I've read a good part of "The D Programming Language" and must say that I *love* almost everything about D. Metaprogramming, which quickly gets very convoluted in C++ (to say the least), is just beautiful in D. The approach to multi-threaded programming, and the adoption of concepts of functional programming, are all pure gold.

The one thing that I am unsure about in D is garbage collection. I guess this is some sort of FAQ and may have been answered dozens of times. I apologise in advance.

The main reason I dislike garbage collection for is that destructors of objects on the heap are not called at defined times. Techniques like RAII (http://en.wikipedia.org/wiki/Resource_Acquisition_Is_Initialization) have become an often used pattern in my programming, and works nicely for short lived objects (on the stack), but by means of smart pointers (i.e. reference counting) also for long lived objects (on the heap).

Also, garbage collection often tends to increase the memory footprint of your software. You may be able to avoid this with some expert knowledge about the garbage collector, but this of course invalidates one of the main arguments in favour of GC, which is less complexity. I'd say that if you want to write memory- and CPU-efficient code, then you'll need a certain amount of understanding of your memory management. Be it your manual memory management, or the inner workings of your garbage collector.
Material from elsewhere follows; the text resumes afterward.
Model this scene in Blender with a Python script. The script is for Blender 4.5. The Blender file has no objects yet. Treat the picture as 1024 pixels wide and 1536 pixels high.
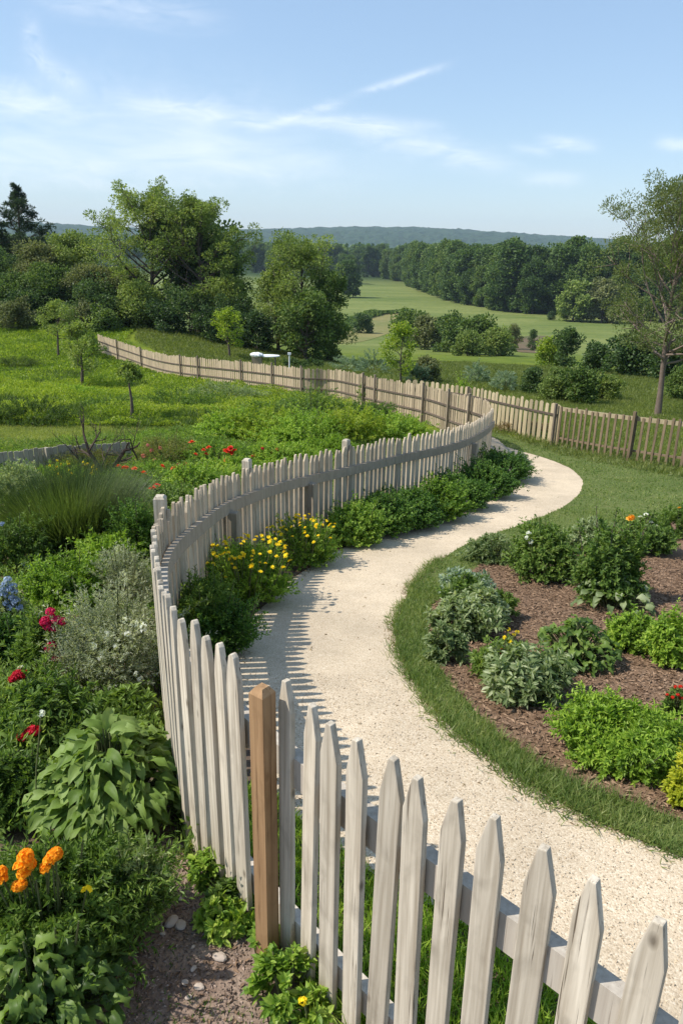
import bpy, math, random
import numpy as np
from mathutils import Vector, Matrix, Euler
from mathutils.geometry import delaunay_2d_cdt

# ------------------------------------------------------------------ camera, sky, sun, exposure
S = bpy.context.scene
COL = S.collection
FPX, PITCH, CZ, ROLL = 1100.0, math.radians(19.9), 2.7, math.radians(1.1)      # focal length in photo pixels, downward pitch, eye height
cam = bpy.data.cameras.new('camera')
cam.sensor_fit = 'VERTICAL'; cam.sensor_height = 36.0; cam.lens = 36.0 * FPX / 1536.0
cam.clip_start = 0.05; cam.clip_end = 12000
cam_o = bpy.data.objects.new('camera', cam); COL.objects.link(cam_o)
cam_o.location = (0, 0, CZ); cam_o.rotation_euler = (Euler((math.pi / 2 - PITCH, 0, 0)).to_matrix() @ Matrix.Rotation(ROLL, 3, 'Z')).to_euler()
S.camera = cam_o

SUN_EL, SUN_AZ = math.radians(50), math.radians(-98)   # azimuth clockwise from +Y (view direction)
W = bpy.data.worlds.new('World'); S.world = W; W.use_nodes = True
S.view_settings.view_transform = 'Standard'; S.view_settings.look = 'None'
S.view_settings.gamma = 1.0; S.view_settings.exposure = 0.5
try:
    S.cycles.use_denoising = True
    S.cycles.max_bounces = 8; S.cycles.transparent_max_bounces = 4; S.cycles.volume_bounces = 0
    S.cycles.sample_clamp_indirect = 4
except Exception:
    pass
SKY_STRENGTH = 0.15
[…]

To cut things short, even after giving it a lot of thought I still feel uncomfortable about garbage collection. I'm wondering whether it is viable to use the same smart pointer techniques as in C++: is there an implementation already of such smart pointers? Can I switch off GC in my D programs altogether? How much does the standard library rely on GC? I.e. would I have to write a alternative standard library to do this?